While microsimulation models are routinely used by researchers and policy makers in developed countries, few developing countries have access to such tools. Many of the developing countries are now building up their social protection systems and the financing of public spending will increasingly need to be based on domestic tax revenues. In this process, understanding the system-wide impacts of different policy choices is critically important, and tax-benefit microsimulation models are very well suited for this purpose.
This is the backdrop against which the EUROMOD team at ISER is working with UNU-WIDER and Southern African Social Policy Research Insights (SASPRI) on a major research project in which tax-benefit microsimulation models for selected developing countries in Africa (Ethiopia, Ghana, Mozambique, Tanzania, Zambia) and also elsewhere (Ecuador and Vietnam) are being built in addition to upgrading those that already exist for South Africa and Namibia.
The models – collectively known as SOUTHMOD – are based on the EUROMOD platform. EUROMOD is the tax-benefit microsimulation model for the European Union (EU), developed and managed by ISER, and now widely used for the analysis of the effects of policy and policy reforms in the 28 member states of the EU (see pages 2-3). The EUROMOD approach and software were developed to handle many different policy systems at the same time. This flexibility and structured approach also provides an ideal platform with which to develop microsimulation models for other countries. Indeed, researchers at SASPRI, in collaboration with the EUROMOD team, have successfully built and made extensive use of models using the EUROMOD platform for South Africa and Namibia.
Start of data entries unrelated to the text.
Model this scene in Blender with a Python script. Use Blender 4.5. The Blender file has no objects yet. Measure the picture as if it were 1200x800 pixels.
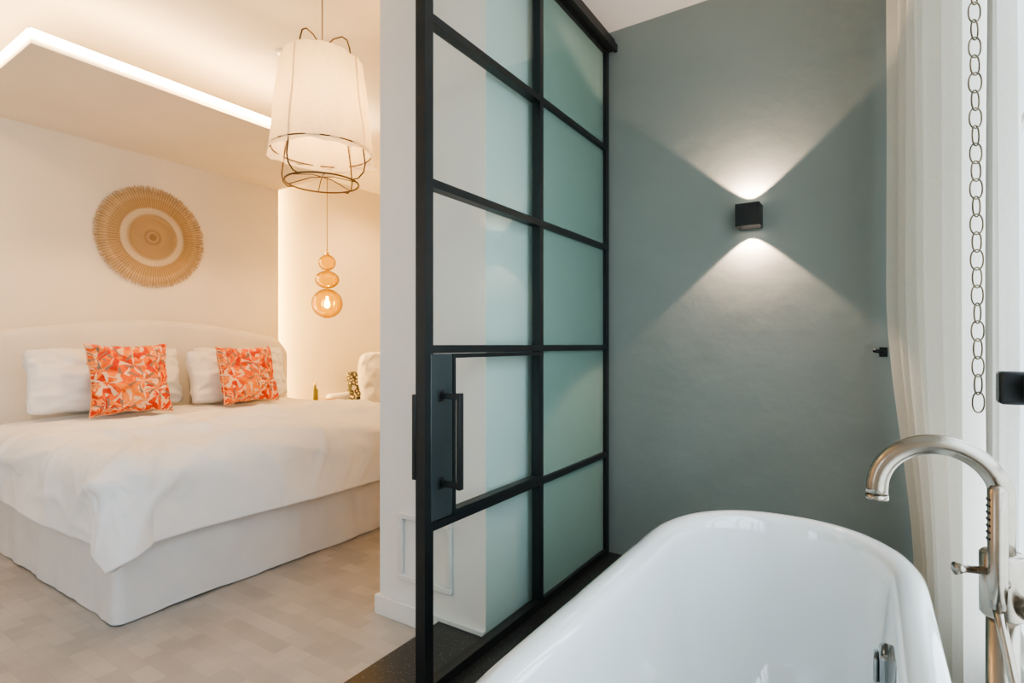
import bpy, bmesh, math, random
from math import sin, cos, pi, radians, hypot, atan2
from mathutils import Vector, Matrix, noise
random.seed(4)
S = bpy.context.scene
COL = S.collection
try:
    S.view_settings.look = 'AgX - Medium High Contrast'
except Exception:
    pass

# ---------------------------------------------------------------- materials
def nodes_of(name):
    m = bpy.data.materials.new(name); m.use_nodes = True
    nt = m.node_tree
    return m, nt, nt.nodes['Principled BSDF'], nt.nodes['Material Output']

def N(nt, t, **kw):
    n = nt.nodes.new(t)
    for k, v in kw.items():
        if hasattr(n, k): setattr(n, k, v)
        else: n.inputs[k].default_value = v
    return n

def mat(name, col, rough=.6, metal=0, col2=None, nscale=4, bump=0, bscale=40, coat=0, spec=.5, sheen=0, emit=0, ecol=None, coord='Object', detail=4):
    m, nt, p, o = nodes_of(name)
    p.inputs['Roughness'].default_value = rough
    p.inputs['Metallic'].default_value = metal
    p.inputs['Coat Weight'].default_value = coat
    p.inputs['Specular IOR Level'].default_value = spec
    p.inputs['Sheen Weight'].default_value = sheen
    tc = N(nt, 'ShaderNodeTexCoord')
    c2 = col2 if col2 else tuple(c*.93 for c in col)
    nz = N(nt, 'ShaderNodeTexNoise'); nz.inputs['Scale'].default_value = nscale; nz.inputs['Detail'].default_value = detail
    nt.links.new(tc.outputs[coord], nz.inputs['Vector'])
    r = N(nt, 'ShaderNodeValToRGB')
    r.color_ramp.elements[0].position = .35; r.color_ramp.elements[1].position = .65
    r.color_ramp.elements[0].color = (*c2, 1); r.color_ramp.elements[1].color = (*col, 1)
    nt.links.new(nz.outputs['Fac'], r.inputs['Fac'])
    nt.links.new(r.outputs['Color'], p.inputs['Base Color'])
    if bump:
        n2 = N(nt, 'ShaderNodeTexNoise'); n2.inputs['Scale'].default_value = bscale; n2.inputs['Detail'].default_value = 5
        nt.links.new(tc.outputs[coord], n2.inputs['Vector'])
        b = N(nt, 'ShaderNodeBump'); b.inputs['Strength'].default_value = bump; b.inputs['Distance'].default_value = .01
        nt.links.new(n2.outputs['Fac'], b.inputs['Height']); nt.links.new(b.outputs['Normal'], p.inputs['Normal'])
    if emit:
        p.inputs['Emission Color'].default_value = (*(ecol or col), 1)
        p.inputs['Emission Strength'].default_value = emit
    return m

M = {}
M['wall_white'] = mat('white_plaster', (.87, .81, .72), .85, bump=.15, bscale=30, nscale=2, col2=(.84, .78, .69))
M['wall_pillar'] = mat('cool_white_plaster', (.85, .82, .79), .85, bump=.15, bscale=30, nscale=2, col2=(.83, .80, .77))
M['ceiling'] = mat('ceiling_paint', (.88, .82, .72), .9, nscale=1.5)
M['ceiling_bath'] = mat('ceiling_bath_paint', (.66, .68, .66), .9, nscale=1.5)
M['wall_teal'] = mat('grey_green_plaster', (.255, .288, .267), .50, col2=(.23, .261, .242), nscale=2.2, bump=.35, bscale=9)
M['wall_pale'] = mat('pale_green_plaster', (.56, .67, .635), .7, nscale=2)
M['trim'] = mat('white_trim_paint', (.82, .80, .77), .5, nscale=3)
M['black'] = mat('black_steel', (.010, .0135, .0145), .42, col2=(.008, .010, .011), nscale=12, bump=.05, bscale=80)
M['steel_plate'] = mat('dark_steel_plate', (.036, .047, .048), .45, col2=(.028, .038, .039), nscale=6)
M['tub'] = mat('white_enamel', (.78, .815, .81), .03, coat=1, nscale=1, col2=(.77, .805, .80), spec=.8)
M['nickel'] = mat('brushed_nickel', (.42, .37, .31), .25, metal=1, nscale=30, col2=(.37, .325, .27))
M['chrome'] = mat('chrome', (.30, .31, .31), .12, metal=1, nscale=10)
M['linen'] = mat('white_linen', (.85, .84, .84), .85, nscale=3, bump=.12, bscale=160, sheen=.1)
M['skirt'] = mat('white_cotton_skirt', (.72, .70, .69), .9, nscale=4, bump=.15, bscale=200)
M['headboard'] = mat('cream_slipcover', (.83, .78, .71), .9, nscale=4, bump=.15, bscale=180)
M['cane'] = mat('bronze_cane', (.11, .06, .028), .5, col2=(.07, .04, .018), nscale=20)
M['cord'] = mat('beige_cord', (.35, .27, .19), .7, nscale=30)
M['bronze'] = mat('aged_bronze', (.20, .15, .09), .4, metal=.8, nscale=25, col2=(.10, .08, .05))
M['wood'] = mat('light_oak', (.5, .38, .25), .5, col2=(.40, .29, .18), nscale=6)
M['dark'] = mat('dark_rubber', (.01, .01, .01), .6)
M['gold'] = mat('brass', (.8, .55, .25), .3, metal=1)
M['green_bottle'] = mat('olive_glass', (.22, .2, .06), .2)
M['piping'] = mat('cream_piping', (.80, .42, .22), .8)
M['led'] = mat('warm_led', (1, .8, .55), .5, emit=26, ecol=(1, .70, .37), col2=(1, .8, .55))
M['led_side'] = mat('warm_led_niche', (1, .8, .55), .5, emit=80, ecol=(1, .60, .20), col2=(1, .8, .55))
M['bulb'] = mat('warm_bulb', (1, .75, .4), .5, emit=40, ecol=(1, .72, .25), col2=(1, .75, .4))
M['lens'] = mat('sconce_lens', (1, .9, .8), .5, emit=6, ecol=(1, .85, .7), col2=(1, .9, .8))

def mix_translucent(name, col, fac, bump=.1, bscale=200, wave=True):
    m, nt, p, o = nodes_of(name)
    p.inputs['Base Color'].default_value = (*col, 1); p.inputs['Roughness'].default_value = .9
    tc = N(nt, 'ShaderNodeTexCoord')
    nz = N(nt, 'ShaderNodeTexNoise'); nz.inputs['Scale'].default_value = bscale
    nt.links.new(tc.outputs['Object'], nz.inputs['Vector'])
    b = N(nt, 'ShaderNodeBump'); b.inputs['Strength'].default_value = bump; b.inputs['Distance'].default_value = .005
    nt.links.new(nz.outputs['Fac'], b.inputs['Height']); nt.links.new(b.outputs['Normal'], p.inputs['Normal'])
    mr = N(nt, 'ShaderNodeMapRange'); mr.inputs['To Min'].default_value = .88; mr.inputs['To Max'].default_value = 1.06
    nt.links.new(nz.outputs['Fac'], mr.inputs['Value'])
    mc = N(nt, 'ShaderNodeMix', data_type='RGBA', blend_type='MULTIPLY'); mc.inputs[0].default_value = 1
    mc.inputs[6].default_value = (*col, 1); nt.links.new(mr.outputs['Result'], mc.inputs[7])
    nt.links.new(mc.outputs[2], p.inputs['Base Color'])
    t = N(nt, 'ShaderNodeBsdfTranslucent'); nt.links.new(mc.outputs[2], t.inputs['Color'])
    mx = N(nt, 'ShaderNodeMixShader'); mx.inputs[0].default_value = fac
    nt.links.new(p.outputs[0], mx.inputs[1]); nt.links.new(t.outputs[0], mx.inputs[2])
    nt.links.new(mx.outputs[0], o.inputs['Surface'])
    return m
M['curtain'] = mix_translucent('cream_linen_curtain', (.82, .78, .69), .20)
M['sheer'] = mix_translucent('sheer_white_voile', (.88, .85, .79), .38)
M['shade'] = mix_translucent('white_shade_cotton', (.87, .77, .61), .45, bump=.3, bscale=60)

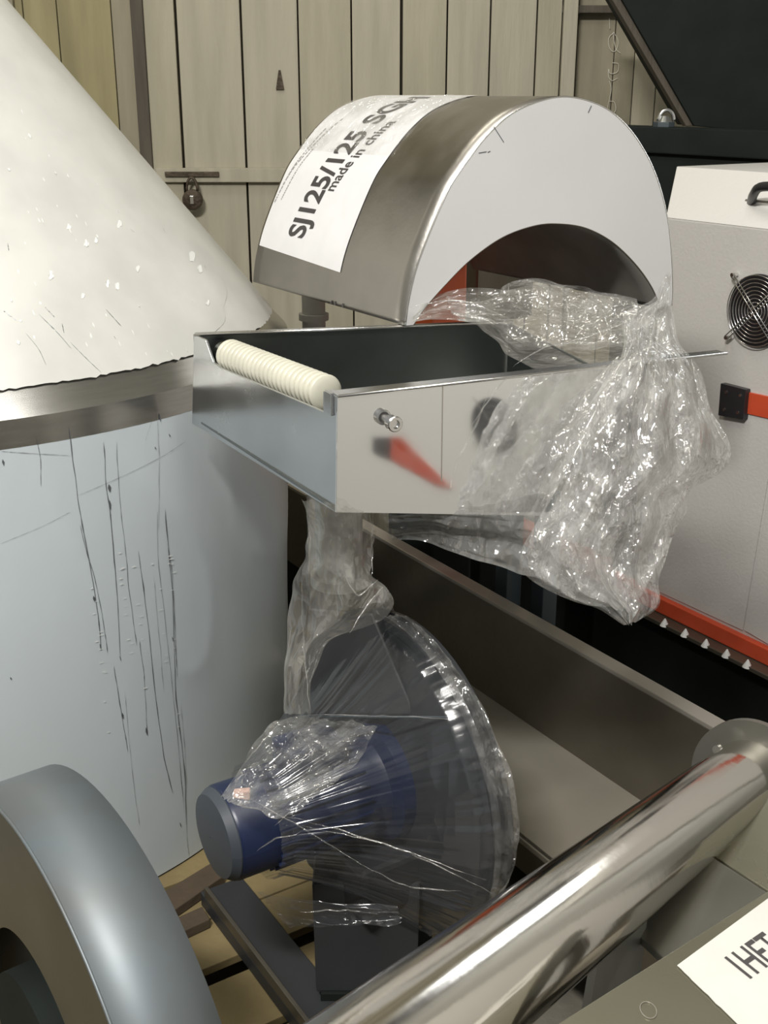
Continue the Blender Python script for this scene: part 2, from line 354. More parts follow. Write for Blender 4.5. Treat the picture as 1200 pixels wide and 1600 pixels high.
def ribbon(mb, pts, f, wd):
    P = [f(x, y) for x, y in pts]; P = [p for p in P if p]
    if len(P) < 2: return
    L = []; R = []
    for i, p in enumerate(P):
        d = P[min(i+1, len(P)-1)]-P[max(i-1, 0)]; s = d.cross(Vector((p.x-DC.x, p.y-DC.y, 0)))
        if s.length < 1e-9: return
        s.normalize(); ww = wd*(.35+.65*abs(noise.noise(Vector((p.z*60, wd*900, i*.7)))*2))
        if i in (0, len(P)-1): ww *= .2
        L.append(p+s*ww); R.append(p-s*ww)
    mb.grid([L, R])
def wob(p, n=26, a=1.2):
    S = spline(p, n); return [(q[0]+a*noise.noise(Vector((q[1]*.03, p[0][0], 0))), q[1]) for q in S]
sc = MB()
for p, wd in [
    ([(108, 668), (114, 720), (125, 800), (138, 870), (153, 960), (158, 1015)], .0014),
    ([(125, 820), (135, 862), (147, 900), (162, 975), (168, 1020)], .0010),
    ([(162, 690), (166, 760), (172, 800), (177, 860), (183, 930), (188, 1030)], .0014),
    ([(182, 690), (187, 780), (195, 850), (202, 925), (214, 1010)], .0008),
    ([(216, 860), (224, 920), (233, 990), (242, 1080), (256, 1180), (270, 1240)], .0014),
    ([(246, 800), (247, 870), (258, 970), (270, 1080), (280, 1180), (288, 1270)], .0008),
    ([(258, 795), (264, 870), (270, 930), (272, 1010), (276, 1100), (288, 1200), (291, 1290)], .0018),
    ([(262, 850), (270, 905), (274, 1000), (277, 1060)], .0012),
    ([(57, 683), (63, 720), (64, 760)], .0007), ([(178, 1040), (190, 1118), (200, 1175)], .0010),
    ([(218, 1000), (226, 1070), (230, 1150)], .0009), ([(245, 640), (248, 690), (249, 760), (248, 830)], .0006),
    ([(240, 900), (250, 1010), (256, 1080)], .0006), ([(0, 705), (40, 708), (110, 712)], .0006),
    ([(120, 775), (190, 745), (250, 715), (290, 690)], .0005), ([(0, 850), (60, 825), (110, 800)], .0004),
    ([(300, 660), (330, 675), (370, 700)], .0012), ([(195, 1080), (206, 1200), (218, 1290)], .0005),
    ([(283, 1100), (290, 1190), (292, 1300), (296, 1340)], .0007), ([(227, 690), (243, 640)], .0003)]:
    ribbon(sc, wob(p), on_drum, wd*.62)
for x, y, s in [(171, 762, 5), (172, 788, 6), (147, 935, 4), (157, 1010, 4), (188, 1028, 3), (192, 1118, 4), (229, 1142, 5), (250, 652, 5), (270, 998, 3), (282, 1288, 3), (5, 722, 4), (243, 700, 2), (265, 680, 2), (17, 1060, 2)]:
    ribbon(sc, [(x-1, y-s), (x, y), (x+1, y+s*1.4)], on_drum, .0036*s/5)
for p in [[(97, 505), (100, 520)], [(178, 525), (181, 530)], [(110, 535), (135, 560), (158, 582)], [(40, 520), (60, 545), (72, 570)], [(5, 485), (25, 500)], [(60, 490), (90, 520), (112, 545)], [(12, 380), (14, 392)], [(165, 483), (190, 510)], [(70, 480), (85, 495)]]:
    ribbon(sc, wob(p, 12, .5), on_cone, .0006)
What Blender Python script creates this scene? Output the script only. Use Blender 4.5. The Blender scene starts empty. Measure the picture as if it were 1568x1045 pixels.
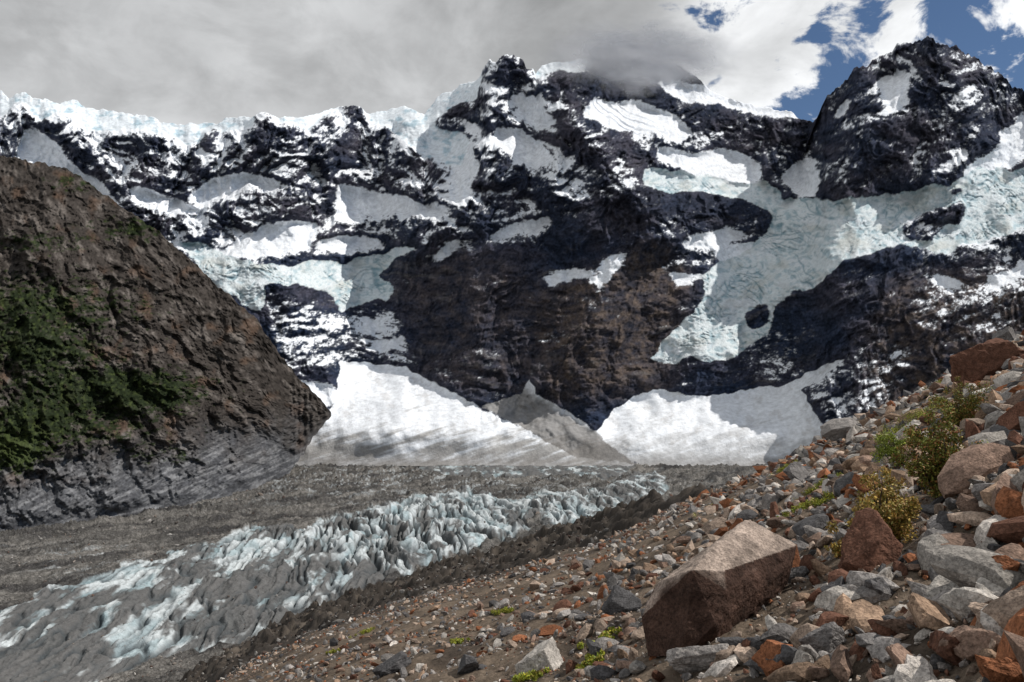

At first sight the advantages of using the EUROMOD platform built to handle the complexities of taxes and benefits in EU countries might not be apparent. Most of the countries included in SOUTHMOD have embryonic (or non-existent) social protection and income maintenance systems, tax systems based mainly on indirect taxes and subsidies (which the EU EUROMOD does not cover in general), and household structures not commonly seen in EU countries or micro-data. There are three key reasons why EUROMOD-based tax-benefit models are highly relevant. First, EUROMOD’s adaptability, together with micro-data containing information on both income and consumption for most of the countries we are working with, allows for the incorporation of indirect taxes and some subsidies in the simulations, and for household characteristics to be represented appropriately.
Secondly, even if the SOUTHMOD models contain rather few and relatively minor policy instruments affecting small sections of the populations (again, compared with the EU case), this provides a compelling starting point for considering the design and implementation of new policy instruments with a larger or more effective anti-poverty and redistributive role.
Finally, the existence of a ready-made platform speeds up the construction process and facilitates comparability of the new models. Once they are ready the models will be used for analysing the impacts of different tax and benefit policy scenarios. Given they are using a common platform there will be scope for comparing the effect of similar scenarios across countries, as well as cross-country comparison in general.
A fourth key feature of the project is the central involvement of national teams from research and policy institutes in the countries concerned. It is they who are building the models and will make use of them, with the support of the UNU-WIDER, SASPRI and ISER teams. In addition, since some of the support activities are offered collectively, there is scope to encourage networking among the teams and countries, offering potential for learning about policy approaches from each other as well as the methods of policy simulation from EUROMOD.
Our own experience of this project is that knowledge exchange has flowed in all directions. As well as engaging with policy and data issues from countries previously unknown to us, we have learned of ways to make the EUROMOD platform more adaptable and flexible, and more user-friendly. This will benefit the users of the EU model and we also hope that the approach that we have taken with the SOUTHMOD countries can be extended to cover other countries in the developing world.